Question

Find a counterexample for the statement.
For every real number N > 0, there is some real number x such that
Nx > x.

Answer 1

I tried N= -1 and it was wrong

Answer 2

Anything negative. will be an answer.

Answer 3

bs it flips the </> sign(s)

Answer 4

we can rewrite it as $$x(N-1)>0$$ if \(N=1\), the expression is zero for all \(x\)

Answer 5

Agreed. :)

Answer 6

so no, negative \(N\) does not work, as we could just as easily pick negative \(x\) so that \(Nx\) is positive and therefore greater than \(x\)

Answer 7

Aren't we finding a 'counter example'? So if N is negative, then 0 is grater than any negative value right?
ex:
-10 < 0
-1 < 0
etc....?

Answer 8

it would equal itself in the zero case

Answer 9

So, here is how I'd approach this: what are they claiming? any positive number times a real will be greater than that real.

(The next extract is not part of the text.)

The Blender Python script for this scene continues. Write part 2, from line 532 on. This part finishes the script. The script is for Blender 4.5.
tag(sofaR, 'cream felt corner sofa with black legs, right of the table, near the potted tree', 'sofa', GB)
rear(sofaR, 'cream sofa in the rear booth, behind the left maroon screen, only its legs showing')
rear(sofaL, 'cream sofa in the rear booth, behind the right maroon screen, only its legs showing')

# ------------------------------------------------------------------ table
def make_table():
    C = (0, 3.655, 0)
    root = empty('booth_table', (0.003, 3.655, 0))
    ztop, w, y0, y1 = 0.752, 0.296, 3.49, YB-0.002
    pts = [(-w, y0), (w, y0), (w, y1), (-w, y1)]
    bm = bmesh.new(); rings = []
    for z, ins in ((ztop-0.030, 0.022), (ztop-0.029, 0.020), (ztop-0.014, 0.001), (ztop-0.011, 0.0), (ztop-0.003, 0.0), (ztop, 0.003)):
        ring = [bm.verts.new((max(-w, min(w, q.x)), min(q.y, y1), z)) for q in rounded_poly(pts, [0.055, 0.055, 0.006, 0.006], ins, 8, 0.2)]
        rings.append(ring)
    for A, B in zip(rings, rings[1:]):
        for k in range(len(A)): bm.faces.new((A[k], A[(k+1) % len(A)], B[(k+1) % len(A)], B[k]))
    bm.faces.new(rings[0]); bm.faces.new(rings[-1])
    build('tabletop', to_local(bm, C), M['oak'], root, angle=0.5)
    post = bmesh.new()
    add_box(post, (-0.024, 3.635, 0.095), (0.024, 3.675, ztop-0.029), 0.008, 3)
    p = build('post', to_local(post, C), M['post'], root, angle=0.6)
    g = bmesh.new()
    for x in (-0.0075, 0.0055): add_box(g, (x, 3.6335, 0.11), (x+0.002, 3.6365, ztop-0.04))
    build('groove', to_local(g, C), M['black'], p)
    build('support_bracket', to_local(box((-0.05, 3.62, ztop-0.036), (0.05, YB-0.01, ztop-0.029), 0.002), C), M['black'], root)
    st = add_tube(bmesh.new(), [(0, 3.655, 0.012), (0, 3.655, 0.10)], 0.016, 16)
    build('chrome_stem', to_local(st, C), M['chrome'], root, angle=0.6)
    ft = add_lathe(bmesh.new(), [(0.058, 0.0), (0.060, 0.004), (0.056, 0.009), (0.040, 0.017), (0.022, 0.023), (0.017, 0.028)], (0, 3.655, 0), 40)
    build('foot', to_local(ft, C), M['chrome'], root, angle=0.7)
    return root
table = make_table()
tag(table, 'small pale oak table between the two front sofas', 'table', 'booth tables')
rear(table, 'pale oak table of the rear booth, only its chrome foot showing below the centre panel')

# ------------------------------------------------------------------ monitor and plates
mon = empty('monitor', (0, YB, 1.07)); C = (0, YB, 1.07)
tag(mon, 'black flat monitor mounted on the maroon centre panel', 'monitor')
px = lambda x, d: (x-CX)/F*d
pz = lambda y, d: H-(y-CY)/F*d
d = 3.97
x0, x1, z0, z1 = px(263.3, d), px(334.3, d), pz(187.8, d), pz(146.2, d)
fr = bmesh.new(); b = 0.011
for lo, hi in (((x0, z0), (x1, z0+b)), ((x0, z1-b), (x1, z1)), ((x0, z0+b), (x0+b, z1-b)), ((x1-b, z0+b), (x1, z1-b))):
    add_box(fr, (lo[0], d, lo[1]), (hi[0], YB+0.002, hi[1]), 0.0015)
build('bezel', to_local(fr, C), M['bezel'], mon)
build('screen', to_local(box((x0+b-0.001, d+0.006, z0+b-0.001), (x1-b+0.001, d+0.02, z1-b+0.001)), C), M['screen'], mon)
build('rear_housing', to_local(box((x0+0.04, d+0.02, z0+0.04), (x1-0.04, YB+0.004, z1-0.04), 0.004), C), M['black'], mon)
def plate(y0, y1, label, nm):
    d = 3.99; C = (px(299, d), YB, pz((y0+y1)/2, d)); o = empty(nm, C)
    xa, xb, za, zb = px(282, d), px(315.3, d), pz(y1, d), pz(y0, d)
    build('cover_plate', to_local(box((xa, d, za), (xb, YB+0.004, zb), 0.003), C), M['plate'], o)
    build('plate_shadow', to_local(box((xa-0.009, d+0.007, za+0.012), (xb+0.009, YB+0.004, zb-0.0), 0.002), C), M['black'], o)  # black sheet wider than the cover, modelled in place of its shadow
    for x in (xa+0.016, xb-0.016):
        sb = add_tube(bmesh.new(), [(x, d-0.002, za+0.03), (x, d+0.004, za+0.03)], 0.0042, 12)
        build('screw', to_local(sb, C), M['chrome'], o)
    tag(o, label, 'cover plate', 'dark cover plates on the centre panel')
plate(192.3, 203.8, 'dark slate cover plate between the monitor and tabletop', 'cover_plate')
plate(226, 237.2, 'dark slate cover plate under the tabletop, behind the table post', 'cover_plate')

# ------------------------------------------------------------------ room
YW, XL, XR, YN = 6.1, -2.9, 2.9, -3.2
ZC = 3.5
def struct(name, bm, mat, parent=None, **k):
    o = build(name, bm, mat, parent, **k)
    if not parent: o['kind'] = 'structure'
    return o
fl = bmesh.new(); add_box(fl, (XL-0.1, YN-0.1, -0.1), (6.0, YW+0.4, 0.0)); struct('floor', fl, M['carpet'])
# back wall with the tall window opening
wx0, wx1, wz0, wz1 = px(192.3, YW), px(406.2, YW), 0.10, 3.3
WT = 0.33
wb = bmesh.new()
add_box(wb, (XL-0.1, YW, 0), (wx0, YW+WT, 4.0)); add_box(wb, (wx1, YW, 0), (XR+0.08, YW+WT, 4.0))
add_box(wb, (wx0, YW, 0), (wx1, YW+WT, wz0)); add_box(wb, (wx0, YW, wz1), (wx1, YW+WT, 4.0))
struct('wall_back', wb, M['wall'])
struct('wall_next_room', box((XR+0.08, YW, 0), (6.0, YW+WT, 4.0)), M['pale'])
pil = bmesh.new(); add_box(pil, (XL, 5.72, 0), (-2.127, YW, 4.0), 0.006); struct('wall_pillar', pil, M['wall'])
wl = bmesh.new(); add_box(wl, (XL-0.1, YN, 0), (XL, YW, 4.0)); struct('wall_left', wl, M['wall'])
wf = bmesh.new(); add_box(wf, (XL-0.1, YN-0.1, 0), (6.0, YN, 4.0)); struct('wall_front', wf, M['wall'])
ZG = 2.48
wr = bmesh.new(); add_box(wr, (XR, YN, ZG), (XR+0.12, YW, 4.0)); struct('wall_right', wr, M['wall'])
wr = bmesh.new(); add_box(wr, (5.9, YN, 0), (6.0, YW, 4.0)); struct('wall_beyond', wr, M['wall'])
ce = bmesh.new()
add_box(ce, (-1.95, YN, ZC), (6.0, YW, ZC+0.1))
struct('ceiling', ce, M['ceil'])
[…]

Alright, does it seem reasonable? Not really. So we pick a number, x, to try. You tried x=-1 where we find N(-1)<-1not greater as required, so yes you found your counterexample.

Answer 10

however, they are just saying that there is some real number, so can we find one that does work? yea, any x>0. SO we come to the conclusion that in order for this statement to be true for all x, \(x> 0\)

Answer 11

This thing is saying that all real numbers greater than 0 can be multiplied by at least one value, x, with a product greater than x. This is not true for \[1>N>0\] There real numbers that violate the greater than x stuff.